You really can't beat the inertia/load compensation, spin-up and spin-down, speed maintenance etc that comes with the original controller... just don't burn yourself on the chips - some of them get rather (stinking) hot if the readheads are removed.
Registered Member #65
Joined: Thu Feb 09 2006, 06:43AM
Location:
Posts: 1155
I have driven these with simple DC switching just to see if it could be done. As far as I can tell the motors in running hard drives are not that powerful even with their original drivers. They are high speed and well balanced – So I was working on building a simple gyroscopic device using these (opted for plan B). See old.4hv.org for the details.
Registered Member #179
Joined: Thu Feb 16 2006, 02:08AM
Location: Hagerstown, Maryland - Close to Prime Outlets
Posts: 287
Yes, I did find that all the Seagates I took apart will keep spinning without the heads...the others just don't start at all, or spin up and then immediately shut off.

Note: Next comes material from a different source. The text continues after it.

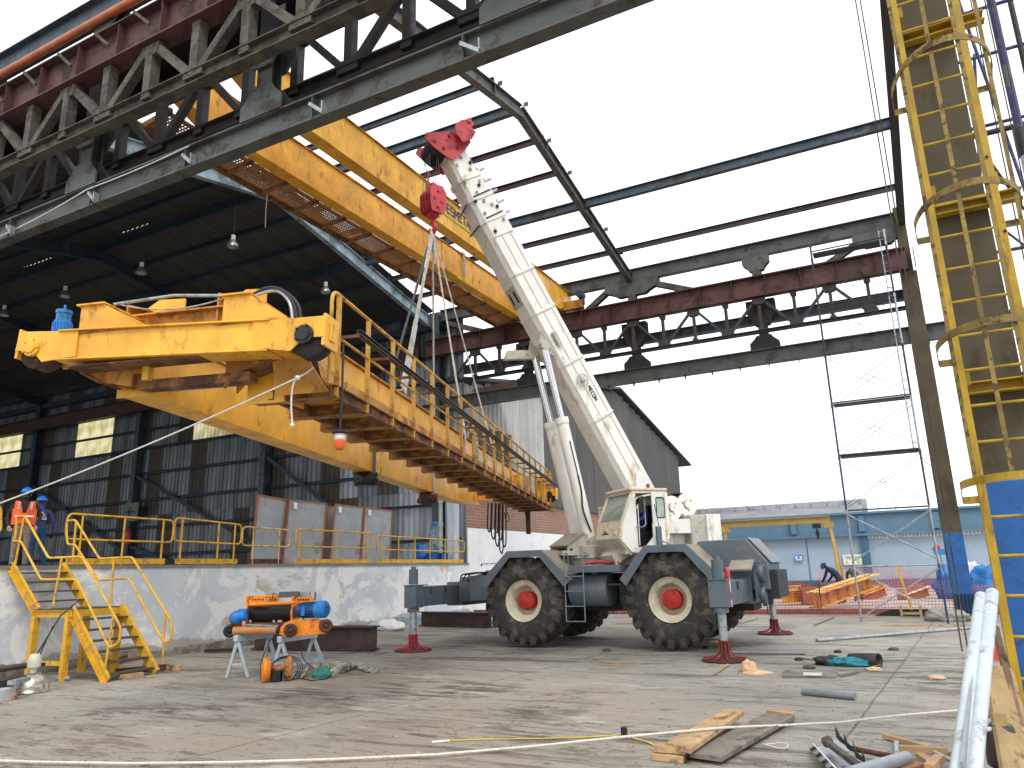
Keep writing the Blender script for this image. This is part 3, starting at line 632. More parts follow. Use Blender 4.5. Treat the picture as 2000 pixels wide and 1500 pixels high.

I'm going to check Carbon_Rod's old posts 'cause there's nothing more fun then hacking something together
Registered Member #179
Joined: Thu Feb 16 2006, 02:08AM
Location: Hagerstown, Maryland - Close to Prime Outlets
Posts: 287
Thanks for the project ideas everyone! I had known about the levitating magnets over aluminum, but those clocks and other things are very unique.
Does anyone know some specifics about how these motors actually work? Some have 4 poles, and some have many more. Does the circuitry in effect power the coils in series pulses to "pull" the magnet/armature around? Or is it more complicated? I did track down the chip that runs them on the seagates...and it's the size of a darn 8088 CPU...that's a lot of pins to figure out...and desoldering is out.